The relevant question is not "what would shock the founders" -- hell, a country where you can't keep slaves anymore would be a shock to many of them.
Well, the Constitution did have to be amended to ban slavery. Don't get me wrong - I hate slavery with a passion, but it was the law of the land, and the founders clearly intended for it to be the law of the land.
When you think about it, individuals owning guns has always been fairly well-correlated with freedom.
Feudalism was very oppressive, and its power derived from the expense of equipping soldiers. An effective military force required a horse (a specialized breed not useful for farming/etc), and all kinds of armor and gear. It also required a squad of support personnel for every knight (to maintain all that gear, and carry it around - it isn't like the knight hiked across Europe in plate and they didn't ride war horses around either).
When guns came out, it changed everything. Now a poor man could be issued a relatively inexpensive musket and they were as powerful as anything the enemy could field short of a siege weapon. The siege weapons themselves weren't all that expensive either - you didn't need many of them and they didn't require feeding like war horses/etc, and they didn't have to be built to fit a particular man like armor. Nobody needed armor, since armor was useless anyway. Guns democratized warfare, and the nobility vanished.
In theory modern weapons carry this even further, except that nobody is allowed to own inexpensive but effective weapons like RPGs/etc. So, power is becoming more concentrated among those who are allowed to own weapons. On the other hand, when needed anybody who controls the police could quickly equip at least a 3rd-world grade army inexpensively.
Now, the flip side to all of this is that more powerful weapons also greatly increase the amount of damage a single nutcase can do to the rest of society. In the middle ages a guy with a sword couldn't really do more than slash up a few people at church or something before being overcome. Even a guy with a barrel of black powder could only do so much since there wasn't anything big to blow up that wasn't also made to withstand siege. Today, just about anybody can get their hands on enough armament to wreak quite a bit of havoc - to the point where now nuclear proliferation is becoming a big concern.
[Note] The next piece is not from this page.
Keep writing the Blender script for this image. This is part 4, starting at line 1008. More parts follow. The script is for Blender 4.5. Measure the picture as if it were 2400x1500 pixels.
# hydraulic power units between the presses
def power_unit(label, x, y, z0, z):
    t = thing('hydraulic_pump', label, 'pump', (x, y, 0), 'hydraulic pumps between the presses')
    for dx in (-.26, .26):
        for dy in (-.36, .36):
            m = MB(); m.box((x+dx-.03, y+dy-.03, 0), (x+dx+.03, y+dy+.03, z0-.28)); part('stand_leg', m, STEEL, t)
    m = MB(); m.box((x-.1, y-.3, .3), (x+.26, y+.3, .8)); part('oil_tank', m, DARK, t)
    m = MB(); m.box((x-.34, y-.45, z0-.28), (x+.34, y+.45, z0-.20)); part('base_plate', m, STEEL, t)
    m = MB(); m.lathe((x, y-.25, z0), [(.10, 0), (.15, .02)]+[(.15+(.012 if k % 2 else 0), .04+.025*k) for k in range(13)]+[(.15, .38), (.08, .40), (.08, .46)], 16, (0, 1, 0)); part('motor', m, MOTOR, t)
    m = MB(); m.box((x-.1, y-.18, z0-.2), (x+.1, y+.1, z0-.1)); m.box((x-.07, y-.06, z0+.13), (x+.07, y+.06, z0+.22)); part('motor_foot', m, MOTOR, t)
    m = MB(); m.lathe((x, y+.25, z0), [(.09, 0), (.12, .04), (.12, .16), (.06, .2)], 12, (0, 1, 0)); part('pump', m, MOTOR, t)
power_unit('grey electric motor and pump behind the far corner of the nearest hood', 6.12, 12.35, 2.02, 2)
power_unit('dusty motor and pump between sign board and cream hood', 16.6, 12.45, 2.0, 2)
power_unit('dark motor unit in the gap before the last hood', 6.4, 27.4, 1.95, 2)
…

I'm not sure what the solution is - to some extent the genie is out of the bottle. However, I'm not convinced that giving every redneck a howitzer and a MANPAD is going to make things better. Certainly that would make me think twice about flying...
Bit less than that my friend!
The UK developed an air-to-ship missile during WWII that was (and I shit you not) pigeon guided.
Pigeons were shown silhouettes of German battleships and rewarded with food whenever they pecked on them. Then pigeons were mounted in the transparent nose of a glide missile. There was a glass panel in front of them connected to actuators, so if the ship was off to the left the pigeon would peck on the glass and the missile would turn left.
Absolute genius. I don't know if it was ever used in anger, but the theory is sound.
Please consider this account deleted, I just can't be bothered with the spam anymore.
As many here have pointed out, it's absurd to think that this app would be useful for a terrorist who has the resources to obtain a surface to air missile. If you're going to shoot down a civilian plane, do you really need to know the flight number? Or do you just pick the one you see above you?
A more likely concern is that the device can be used to reveal government misconduct. It was hobbyist plane-spotters who, through their observations of civilian air traffic, exposed the CIA's Torture Jet flights or "extraordinary renditions", wherein they kidnapped people abroad and transferred them to third countries like Egypt, Jordan and Uzbekistan for interrogation using tortures that even the CIA wouldn't use (I guess there still are some).
If the choice is between ceasing their crimes against humanity, or trying to cover them up better: they prefer the latter strategy.
What's the point of encrypting these signals? I'm pretty certain you could derive enough of the information in them with a database of airline schedules, background knowledge of the routes airplanes take, and some on the spot information about the plane (which was was it heading? What time is it right now? What flights were delayed recently?) which is freely available stuff if you just crawl the airline websites. The airplanes only broadcast it to make things a bit easier for air traffic controllers; it's nothing a theoretical terrorist group couldn't figure out on their own.
Also, you can count on the fingers of one head the number of times a commercial airplane has been shot down with a missile in the USA, so basically this is a non-problem.